The first half play-calling: We understand that Jonah Williams and Cordy Glenn are out of the lineup, but the creativity we witnessed in Week 1 was not re-created in the subsequent two weeks. The Bills defense is tough, but Cincinnati looked completely inept for the first two and a half quarters.

Ross’s miscues hurt, while Andre Smith had another rough outing at left tackle, but Taylor still didn’t dial up anything that could have provided a much-needed spark.

The ugly

Tackling and inability to finish quarterback sacks: The missed tackles on Sunday were utterly maddening. This time it wasn’t so much on the running backs and receivers, but rather on the quarterback.

On a handful of occasions, Cincinnati’s talented linemen missed on bringing down Allen for what should have been big plays by the defense. We know that Allen is big, athletic and strong, but he looked Roethlisberger-esque in his ability to escape pressure by Cincinnati.

The officiating: Good Lord. The aforementioned holding call on Tate aside, this crew seemingly did everything in its power to keep the Bengals down on Sunday. The Allen fumble play was a disaster from the original ruling to the challenged one, while other no-calls were maddening enough to have Taylor talk about them in a passionate postgame address to the team.

The lack of “the clutch gene”: Part of what marked the Marvin Lewis era was the team’s inability to win big games in big situations. With his exit, the hope is that this would change because of a renewed energy brought in by Taylor.

This team is five points away from being 2-1 and in good shape within the division. However, mental mistakes, spotty play-calling and players not stepping up in key moments has this team at 0-3.

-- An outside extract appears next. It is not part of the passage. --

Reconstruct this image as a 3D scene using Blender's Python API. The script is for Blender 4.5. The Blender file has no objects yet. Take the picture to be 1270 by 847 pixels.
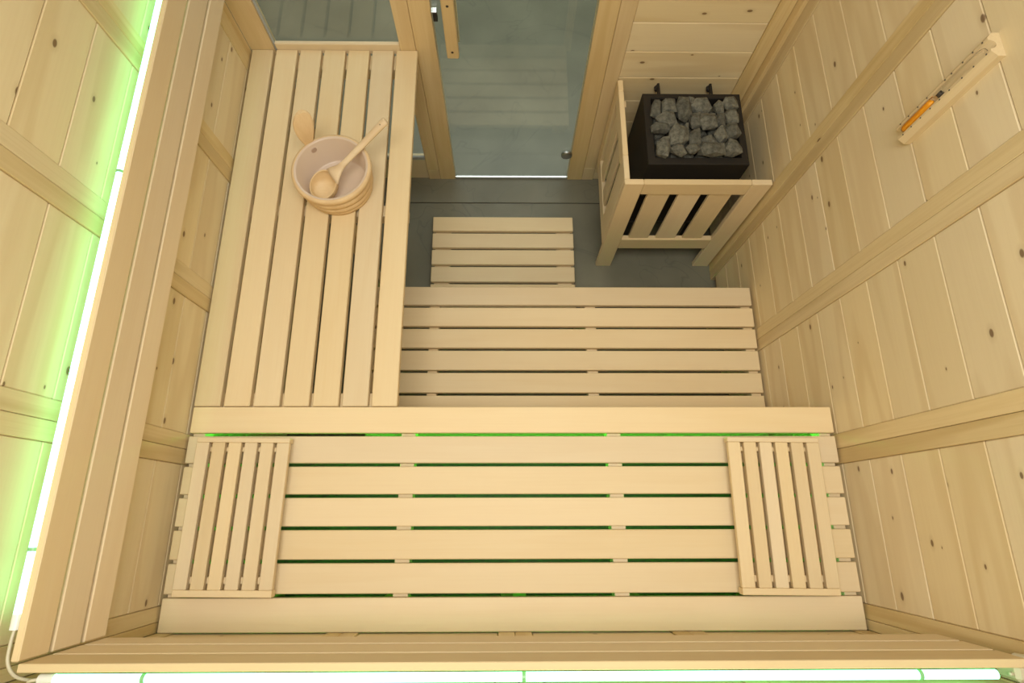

This week, the defense actually kept the Bengals in the game for roughly 55 game minutes, only to let up a critical go-ahead touchdown with two minutes left in the game. Cincinnati’s offense topped them by marching down to the Bills’ 28-yard line for a potential game-winning touchdown, only to have it end on a poorly-thrown Dalton interception. Someone needs to step up in these moments, otherwise this team will be stuck in its losing ways.